-- Start Material --
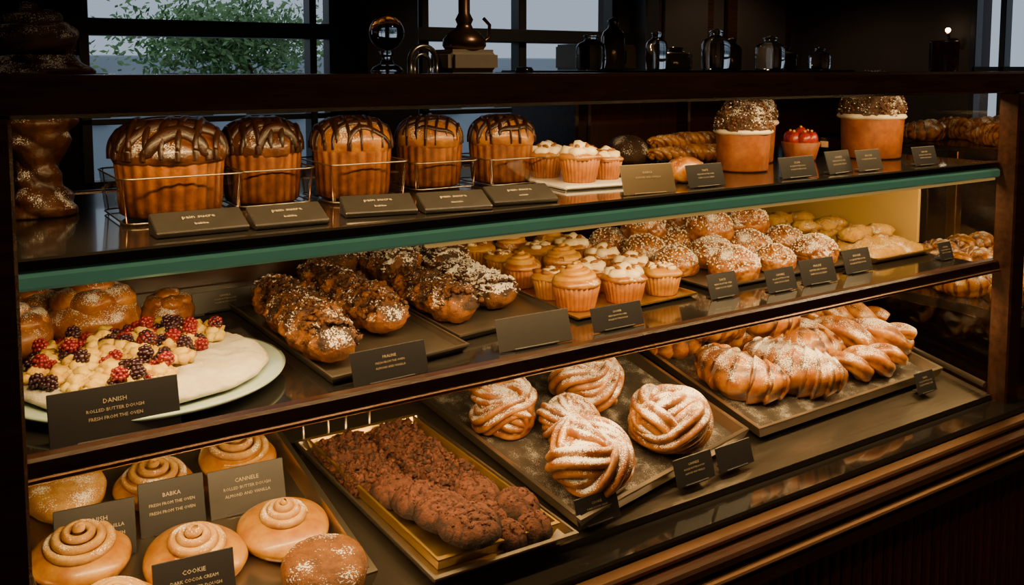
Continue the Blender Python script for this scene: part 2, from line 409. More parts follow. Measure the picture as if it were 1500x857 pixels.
# ---------------------------------------------------------------- cards
def text_geo(body,size):
    cu=bpy.data.curves.new('t','FONT'); cu.body=body; cu.size=size; cu.align_x='CENTER'; cu.resolution_u=1
    o=bpy.data.objects.new('t',cu); C.objects.link(o)
    dg=bpy.context.evaluated_depsgraph_get(); me=o.evaluated_get(dg).to_mesh()
    vs=[v.co.copy() for v in me.vertices]; fs=[list(p.vertices) for p in me.polygons]
    o.evaluated_get(dg).to_mesh_clear(); bpy.data.objects.remove(o); bpy.data.curves.remove(cu)
    return vs,fs
WORDS=['BRIOCHE','TARTE','ECLAIR','DANISH','COOKIE','PRALINE','CANNELE','BABKA']
def card(x1,y1,x2,y2,z,h,mat='card',lines=3,tilt=18,name='price_card'):
    b=MB(); w=math.hypot(x2-x1,y2-y1); a=math.atan2(y2-y1,x2-x1)
    T=Matrix.Rotation(-math.radians(tilt),4,'X')
    b.box((0,0,h/2),(w,.002,h),mat,.0008,T)
    b.box((0,.012,.0015),(w*.6,.03,.003),mat,.0005)
    wd=WORDS[R.randrange(len(WORDS))]; W2=['rolled butter dough','almond and vanilla','dark cocoa cream','fresh from the oven']
    for i in range(lines):
        s=min(h*.12,w*.09) if i==0 else min(h*.09,w*.065)
        vs,fs=text_geo(wd if i==0 else W2[R.randrange(4)].upper(),s)
        zz=h*(.68-.15*i)
        vs=[Vector((v.x,-.0016,v.y+zz)) for v in vs]
        mx=max(abs(v.x) for v in vs); k=min(1,w*.36/mx)
        vs=[Vector((v.x*k,v.y,v.z)) for v in vs]
        b.add(vs,fs,'text',0,False,T)
    return b.obj(name,((x1+x2)/2,(y1+y2)/2,z+.001),a)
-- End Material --
• _Exercise goal_: Set every line down exactly as written, leaving each picture out.

• _Written solution_:
Continue the Blender Python script for this scene: part 2, from line 409. More parts follow. Measure the picture as if it were 1500x857 pixels.
# ---------------------------------------------------------------- cards
def text_geo(body,size):
    cu=bpy.data.curves.new('t','FONT'); cu.body=body; cu.size=size; cu.align_x='CENTER'; cu.resolution_u=1
    o=bpy.data.objects.new('t',cu); C.objects.link(o)
    dg=bpy.context.evaluated_depsgraph_get(); me=o.evaluated_get(dg).to_mesh()
    vs=[v.co.copy() for v in me.vertices]; fs=[list(p.vertices) for p in me.polygons]
    o.evaluated_get(dg).to_mesh_clear(); bpy.data.objects.remove(o); bpy.data.curves.remove(cu)
    return vs,fs
WORDS=['BRIOCHE','TARTE','ECLAIR','DANISH','COOKIE','PRALINE','CANNELE','BABKA']
def card(x1,y1,x2,y2,z,h,mat='card',lines=3,tilt=18,name='price_card'):
    b=MB(); w=math.hypot(x2-x1,y2-y1); a=math.atan2(y2-y1,x2-x1)
    T=Matrix.Rotation(-math.radians(tilt),4,'X')
    b.box((0,0,h/2),(w,.002,h),mat,.0008,T)
    b.box((0,.012,.0015),(w*.6,.03,.003),mat,.0005)
    wd=WORDS[R.randrange(len(WORDS))]; W2=['rolled butter dough','almond and vanilla','dark cocoa cream','fresh from the oven']
    for i in range(lines):
        s=min(h*.12,w*.09) if i==0 else min(h*.09,w*.065)
        vs,fs=text_geo(wd if i==0 else W2[R.randrange(4)].upper(),s)
        zz=h*(.68-.15*i)
        vs=[Vector((v.x,-.0016,v.y+zz)) for v in vs]
        mx=max(abs(v.x) for v in vs); k=min(1,w*.36/mx)
        vs=[Vector((v.x*k,v.y,v.z)) for v in vs]
        b.add(vs,fs,'text',0,False,T)
    return b.obj(name,((x1+x2)/2,(y1+y2)/2,z+.001),a)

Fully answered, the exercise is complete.